# EXERCISE TASK:
In the records below, begin at the line that has "Build this scene" and stop after the line that has "from mathutils.geometry import"; quote those lines verbatim and nothing more.

# LISTED ENTRIES:
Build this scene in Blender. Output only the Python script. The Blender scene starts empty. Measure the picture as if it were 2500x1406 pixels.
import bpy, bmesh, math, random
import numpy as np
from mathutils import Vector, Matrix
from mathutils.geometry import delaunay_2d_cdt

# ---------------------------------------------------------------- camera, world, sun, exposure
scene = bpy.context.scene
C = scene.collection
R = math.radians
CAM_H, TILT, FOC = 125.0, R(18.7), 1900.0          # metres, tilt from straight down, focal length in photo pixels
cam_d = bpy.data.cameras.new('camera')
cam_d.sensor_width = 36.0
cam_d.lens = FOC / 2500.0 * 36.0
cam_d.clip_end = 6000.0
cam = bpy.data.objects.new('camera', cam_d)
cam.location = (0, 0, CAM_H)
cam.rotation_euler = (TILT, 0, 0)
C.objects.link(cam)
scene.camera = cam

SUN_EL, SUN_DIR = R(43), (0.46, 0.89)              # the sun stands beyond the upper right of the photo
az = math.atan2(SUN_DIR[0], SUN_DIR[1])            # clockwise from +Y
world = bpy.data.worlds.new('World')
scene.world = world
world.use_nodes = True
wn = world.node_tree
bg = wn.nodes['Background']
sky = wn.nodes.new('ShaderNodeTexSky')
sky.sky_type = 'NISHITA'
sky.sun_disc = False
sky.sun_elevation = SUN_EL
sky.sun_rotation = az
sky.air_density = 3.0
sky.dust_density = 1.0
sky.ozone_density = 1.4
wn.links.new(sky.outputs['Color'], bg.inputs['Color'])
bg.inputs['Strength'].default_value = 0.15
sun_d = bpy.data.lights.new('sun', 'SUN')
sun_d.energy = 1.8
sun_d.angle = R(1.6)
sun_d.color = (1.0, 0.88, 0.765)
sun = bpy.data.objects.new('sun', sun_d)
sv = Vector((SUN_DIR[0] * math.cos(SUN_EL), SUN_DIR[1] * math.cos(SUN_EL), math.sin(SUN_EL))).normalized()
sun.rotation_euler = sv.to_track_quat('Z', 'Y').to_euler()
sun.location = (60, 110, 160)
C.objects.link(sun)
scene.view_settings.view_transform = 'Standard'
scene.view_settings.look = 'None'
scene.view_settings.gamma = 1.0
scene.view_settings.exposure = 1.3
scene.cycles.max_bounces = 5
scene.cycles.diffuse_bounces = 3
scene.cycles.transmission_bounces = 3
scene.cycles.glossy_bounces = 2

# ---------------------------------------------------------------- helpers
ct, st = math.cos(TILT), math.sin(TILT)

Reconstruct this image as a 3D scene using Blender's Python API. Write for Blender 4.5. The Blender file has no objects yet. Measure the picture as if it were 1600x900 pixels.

---

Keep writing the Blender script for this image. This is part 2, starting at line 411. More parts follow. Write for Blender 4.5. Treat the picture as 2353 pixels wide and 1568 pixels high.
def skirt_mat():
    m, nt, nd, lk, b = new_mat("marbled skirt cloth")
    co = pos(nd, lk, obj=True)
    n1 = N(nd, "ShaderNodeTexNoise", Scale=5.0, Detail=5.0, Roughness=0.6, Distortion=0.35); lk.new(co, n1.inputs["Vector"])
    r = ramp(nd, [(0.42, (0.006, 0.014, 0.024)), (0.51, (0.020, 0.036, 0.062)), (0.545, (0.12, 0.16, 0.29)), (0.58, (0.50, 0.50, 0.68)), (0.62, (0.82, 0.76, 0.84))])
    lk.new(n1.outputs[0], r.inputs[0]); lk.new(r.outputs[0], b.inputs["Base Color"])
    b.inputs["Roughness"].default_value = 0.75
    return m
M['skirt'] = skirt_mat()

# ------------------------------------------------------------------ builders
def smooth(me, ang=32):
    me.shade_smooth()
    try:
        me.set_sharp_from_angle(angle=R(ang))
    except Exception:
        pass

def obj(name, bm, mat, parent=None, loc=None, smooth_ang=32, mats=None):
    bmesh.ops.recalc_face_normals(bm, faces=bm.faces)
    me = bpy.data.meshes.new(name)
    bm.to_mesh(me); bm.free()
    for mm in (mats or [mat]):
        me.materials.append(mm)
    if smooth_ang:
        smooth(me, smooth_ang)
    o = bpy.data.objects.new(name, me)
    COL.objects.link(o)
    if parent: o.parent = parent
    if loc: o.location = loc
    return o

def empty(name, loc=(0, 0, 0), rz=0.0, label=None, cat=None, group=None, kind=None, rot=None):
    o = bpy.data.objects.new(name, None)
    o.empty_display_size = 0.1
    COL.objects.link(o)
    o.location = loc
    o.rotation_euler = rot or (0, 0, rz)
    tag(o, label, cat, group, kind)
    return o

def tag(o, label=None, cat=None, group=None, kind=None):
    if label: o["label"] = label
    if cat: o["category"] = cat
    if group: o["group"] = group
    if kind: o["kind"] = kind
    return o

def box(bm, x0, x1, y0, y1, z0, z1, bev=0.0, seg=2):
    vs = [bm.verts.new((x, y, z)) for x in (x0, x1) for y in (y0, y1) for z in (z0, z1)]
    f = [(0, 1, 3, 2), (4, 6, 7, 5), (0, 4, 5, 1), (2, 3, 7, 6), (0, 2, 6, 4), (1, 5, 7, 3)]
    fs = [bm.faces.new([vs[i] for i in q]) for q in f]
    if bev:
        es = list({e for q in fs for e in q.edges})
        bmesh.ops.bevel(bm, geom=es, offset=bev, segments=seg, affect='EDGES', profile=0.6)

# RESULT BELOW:
Build this scene in Blender. Output only the Python script. The Blender scene starts empty. Measure the picture as if it were 2500x1406 pixels.
import bpy, bmesh, math, random
import numpy as np
from mathutils import Vector, Matrix
from mathutils.geometry import delaunay_2d_cdt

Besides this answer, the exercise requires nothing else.